В конце интервью Бьянка дала несколько советов Джеффу, которому предстояло в ближайшие одиннадцать дней довольно тесно со мной общаться:
– Предупреждаю, что он разбрасывает одежду.
– Как подросток? – спросил он.
– Вроде того.
Вечером мы сидели в радиостудии в ABC News, ожидая прибытия Джоша Гробана.
Джош и я пересеклись в «Твиттере» несколько недель назад. Он ретвитнул одно из моих многочисленных сообщений, пропагандирующих медитацию. Я написал в ответ: «Ты медитируешь?» Джош ответил: «Все еще пытаюсь медитировать и не швырять лампу через всю комнату». Он показался нам идеальным претендентом для беседы с маэстро медитации Джеффом.

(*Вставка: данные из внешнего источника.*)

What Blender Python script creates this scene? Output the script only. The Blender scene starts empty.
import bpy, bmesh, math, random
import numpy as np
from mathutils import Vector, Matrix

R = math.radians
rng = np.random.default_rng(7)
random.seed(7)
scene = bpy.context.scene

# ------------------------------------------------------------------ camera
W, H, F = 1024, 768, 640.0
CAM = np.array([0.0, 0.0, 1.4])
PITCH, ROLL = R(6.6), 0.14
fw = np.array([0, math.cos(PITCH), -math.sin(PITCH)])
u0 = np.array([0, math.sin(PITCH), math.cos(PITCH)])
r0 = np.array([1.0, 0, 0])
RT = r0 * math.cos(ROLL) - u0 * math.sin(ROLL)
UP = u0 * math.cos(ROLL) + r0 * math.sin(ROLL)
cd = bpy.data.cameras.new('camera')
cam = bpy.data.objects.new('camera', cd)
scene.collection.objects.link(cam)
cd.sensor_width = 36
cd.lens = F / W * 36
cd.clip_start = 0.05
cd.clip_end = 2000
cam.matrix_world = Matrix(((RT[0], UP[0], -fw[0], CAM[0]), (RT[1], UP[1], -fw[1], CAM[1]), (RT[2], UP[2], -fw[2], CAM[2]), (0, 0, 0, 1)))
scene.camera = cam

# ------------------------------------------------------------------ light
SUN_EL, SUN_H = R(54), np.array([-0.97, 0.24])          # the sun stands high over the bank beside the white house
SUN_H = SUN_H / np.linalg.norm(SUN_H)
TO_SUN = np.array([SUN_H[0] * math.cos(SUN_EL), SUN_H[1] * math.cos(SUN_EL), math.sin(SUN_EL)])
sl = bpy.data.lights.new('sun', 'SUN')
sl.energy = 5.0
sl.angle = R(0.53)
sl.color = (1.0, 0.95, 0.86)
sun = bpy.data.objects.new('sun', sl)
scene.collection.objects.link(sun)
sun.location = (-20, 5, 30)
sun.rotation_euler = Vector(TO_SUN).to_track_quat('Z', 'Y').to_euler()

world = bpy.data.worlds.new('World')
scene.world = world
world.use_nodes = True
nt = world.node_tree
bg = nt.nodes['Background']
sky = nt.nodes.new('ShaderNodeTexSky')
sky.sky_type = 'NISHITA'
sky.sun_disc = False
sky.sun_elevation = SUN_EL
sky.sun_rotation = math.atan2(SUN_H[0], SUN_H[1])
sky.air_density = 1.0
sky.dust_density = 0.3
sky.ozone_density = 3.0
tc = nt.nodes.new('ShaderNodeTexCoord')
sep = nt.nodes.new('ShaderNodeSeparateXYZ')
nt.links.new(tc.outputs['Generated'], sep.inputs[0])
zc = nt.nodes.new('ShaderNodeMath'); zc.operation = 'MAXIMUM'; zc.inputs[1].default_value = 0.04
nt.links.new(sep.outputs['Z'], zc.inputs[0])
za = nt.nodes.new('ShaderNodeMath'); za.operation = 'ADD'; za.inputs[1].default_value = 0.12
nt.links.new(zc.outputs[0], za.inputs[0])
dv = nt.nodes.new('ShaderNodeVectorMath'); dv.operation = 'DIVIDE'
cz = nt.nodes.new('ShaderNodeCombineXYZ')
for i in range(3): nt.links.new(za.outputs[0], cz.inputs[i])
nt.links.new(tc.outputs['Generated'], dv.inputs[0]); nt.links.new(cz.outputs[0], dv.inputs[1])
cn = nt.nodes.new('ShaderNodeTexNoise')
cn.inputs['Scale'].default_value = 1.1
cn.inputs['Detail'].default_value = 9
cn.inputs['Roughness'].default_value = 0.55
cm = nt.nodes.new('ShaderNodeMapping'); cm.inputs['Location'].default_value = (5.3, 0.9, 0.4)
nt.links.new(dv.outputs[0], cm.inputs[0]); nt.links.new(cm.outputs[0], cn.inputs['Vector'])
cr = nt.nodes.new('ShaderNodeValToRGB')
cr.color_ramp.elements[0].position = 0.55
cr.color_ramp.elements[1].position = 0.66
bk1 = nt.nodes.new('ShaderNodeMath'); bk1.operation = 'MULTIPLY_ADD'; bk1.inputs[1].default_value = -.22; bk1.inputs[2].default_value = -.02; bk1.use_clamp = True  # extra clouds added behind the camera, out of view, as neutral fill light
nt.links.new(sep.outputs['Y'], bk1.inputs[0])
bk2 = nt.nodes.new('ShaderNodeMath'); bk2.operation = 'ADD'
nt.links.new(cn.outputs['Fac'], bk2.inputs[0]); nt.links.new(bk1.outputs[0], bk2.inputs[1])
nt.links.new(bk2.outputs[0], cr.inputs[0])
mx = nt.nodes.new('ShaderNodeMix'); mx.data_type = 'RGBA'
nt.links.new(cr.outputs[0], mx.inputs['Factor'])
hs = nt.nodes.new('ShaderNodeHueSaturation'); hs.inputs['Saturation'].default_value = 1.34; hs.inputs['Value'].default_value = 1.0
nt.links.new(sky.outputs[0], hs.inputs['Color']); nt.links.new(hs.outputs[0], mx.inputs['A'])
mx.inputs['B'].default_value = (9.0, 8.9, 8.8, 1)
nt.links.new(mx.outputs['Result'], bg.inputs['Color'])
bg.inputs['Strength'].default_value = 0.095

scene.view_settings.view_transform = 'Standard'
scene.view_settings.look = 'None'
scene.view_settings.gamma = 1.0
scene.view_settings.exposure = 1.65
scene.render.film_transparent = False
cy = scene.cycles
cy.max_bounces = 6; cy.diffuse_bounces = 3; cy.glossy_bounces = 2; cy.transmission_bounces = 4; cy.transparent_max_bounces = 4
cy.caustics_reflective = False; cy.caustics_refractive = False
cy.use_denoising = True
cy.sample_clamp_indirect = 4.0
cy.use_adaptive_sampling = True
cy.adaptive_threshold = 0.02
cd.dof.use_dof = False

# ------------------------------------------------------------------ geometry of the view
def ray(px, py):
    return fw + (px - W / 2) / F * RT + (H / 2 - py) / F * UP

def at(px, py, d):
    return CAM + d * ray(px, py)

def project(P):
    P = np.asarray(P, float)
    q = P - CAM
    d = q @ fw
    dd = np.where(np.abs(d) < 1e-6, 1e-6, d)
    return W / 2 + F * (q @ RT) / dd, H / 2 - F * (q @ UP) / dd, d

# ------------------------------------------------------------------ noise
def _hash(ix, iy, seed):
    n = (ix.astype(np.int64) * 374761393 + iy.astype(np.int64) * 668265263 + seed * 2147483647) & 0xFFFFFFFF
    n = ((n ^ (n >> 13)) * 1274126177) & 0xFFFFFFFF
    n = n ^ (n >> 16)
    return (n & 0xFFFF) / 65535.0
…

Джош Гробан прибыл в назначенный час, приехав прямо со сцены на Бродвее, где сыграл главную роль в новой пьесе под названием «Наташа, Пьер и Великая комета 1812 года». Спектакль – современное музыкальное прочтение «Войны и мира», исполнение Джоша получало самые восторженные отзывы. Специально для этой роли он отпустил бороду. В тот вечер на нем была черная вязаная шапка и темный свитер. Джош в жизни был так же приветлив, как и по телевизору.
Интервью с Джошем Гробаном мы планировали включить в мой подкаст, а также транслировали разговор в прямом эфире на Facebook. Я постарался начать непринужденно:
– Мы не знакомы формально, и ты наверняка не помнишь, но мы на самом деле уже встречались – у писсуаров за кулисами в «Доброе утро, Америка».

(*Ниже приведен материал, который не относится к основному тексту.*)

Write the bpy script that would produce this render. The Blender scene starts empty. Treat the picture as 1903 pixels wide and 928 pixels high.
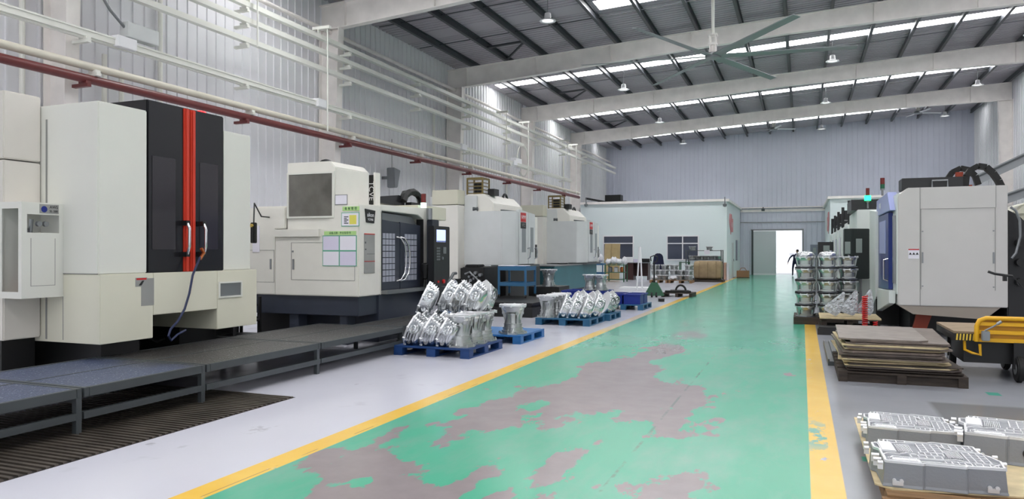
import bpy, bmesh, math, random
from mathutils import Vector, Matrix
random.seed(7)
S = bpy.context.scene
COL = S.collection
PI = math.pi
R = math.radians

# ------------------------------------------------------------------ camera, world, lights, exposure
FPX, EYE = 1370.0, 1.6
YAW = math.atan((1490.0 - 951.5) / FPX)
PITCH = math.atan((467.0 - 464.0) / FPX)
cam = bpy.data.cameras.new('camera'); camo = bpy.data.objects.new('camera', cam); COL.objects.link(camo)
cam.sensor_width = 36.0; cam.lens = FPX / 1903.0 * 36.0; cam.clip_end = 300
camo.location = (0, 0, EYE); camo.rotation_euler = (PI/2 + PITCH, 0, YAW)
S.camera = camo
SKYLIGHT_POWER = 16.0
SKY_STRENGTH = 1.05
S.view_settings.view_transform = 'Standard'; S.view_settings.look = 'None'
S.view_settings.exposure = 0.10; S.view_settings.gamma = 1.0
S.view_settings.use_curve_mapping = False
w = bpy.data.worlds.new('overcast_sky'); S.world = w; w.use_nodes = True
w.node_tree.nodes['Background'].inputs[0].default_value = (0.93, 0.96, 1.0, 1)
w.node_tree.nodes['Background'].inputs[1].default_value = SKY_STRENGTH

fill_sun = bpy.data.lights.new('fill_sun', 'SUN'); fill_suno = bpy.data.objects.new('fill_sun', fill_sun); COL.objects.link(fill_suno)
fill_sun.energy = 3.2; fill_sun.angle = math.radians(8); fill_suno.rotation_euler = (math.radians(28), 0, 0); fill_suno.location = (0, 60, 20)  # added to brighten the ground and facade outside the doorway
# survey helpers: the camera ray through a point of the 1903x928 frame, cut with a real plane of the hall
_fw = Vector((-math.sin(YAW)*math.cos(PITCH), math.cos(YAW)*math.cos(PITCH), math.sin(PITCH)))
_rt = Vector((math.cos(YAW), math.sin(YAW), 0)); _up = _rt.cross(_fw)
def _cut(px, py, ax, v):
    d = _fw*FPX + _rt*(px-951.5) - _up*(py-464.0)
    c = Vector((0, 0, EYE)); return c + d*((v-c[ax])/d[ax])
def QX(px, py, v): return _cut(px, py, 0, v)
def QY(px, py, v): return _cut(px, py, 1, v)
def QZ(px, py, v=0.0): return _cut(px, py, 2, v)
def rx(x0, y0, x1, y1, X):           # a rectangle on the plane x = X  -> y0, y1, z0, z1
    a, b = QX(x0, y0, X), QX(x1, y1, X); c, d = QX(x0, y1, X), QX(x1, y0, X)
    zz = ((c.z+b.z)/2, (a.z+d.z)/2); return min(a.y, b.y), max(a.y, b.y), min(zz), max(zz)
def ry(x0, y0, x1, y1, Y):           # a rectangle on the plane y = Y  -> x0, x1, z0, z1
    a, b = QY(x0, y0, Y), QY(x1, y1, Y); c, d = QY(x0, y1, Y), QY(x1, y0, Y)
    zz = ((c.z+b.z)/2, (a.z+d.z)/2); return min(a.x, b.x), max(a.x, b.x), min(zz), max(zz)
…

– О, ну конечно. Как я мог забыть! – воскликнул он.
– Я не подглядывал. Честно. Просто хотел напомнить, – добавил я.
Переходя к сути, я спросил, почему Джоша заинтересовала медитация, и ответ поразил меня своей откровенностью. «Начиная с подросткового возраста, когда я заключил первый контракт на запись, беспокойство и тревога играли огромную роль в моей жизни, – сказал он. – Это очень рано начало тяготить меня. Люди вокруг говорили, что в развитии карьеры каждая мелочь была вопросом жизни и смерти».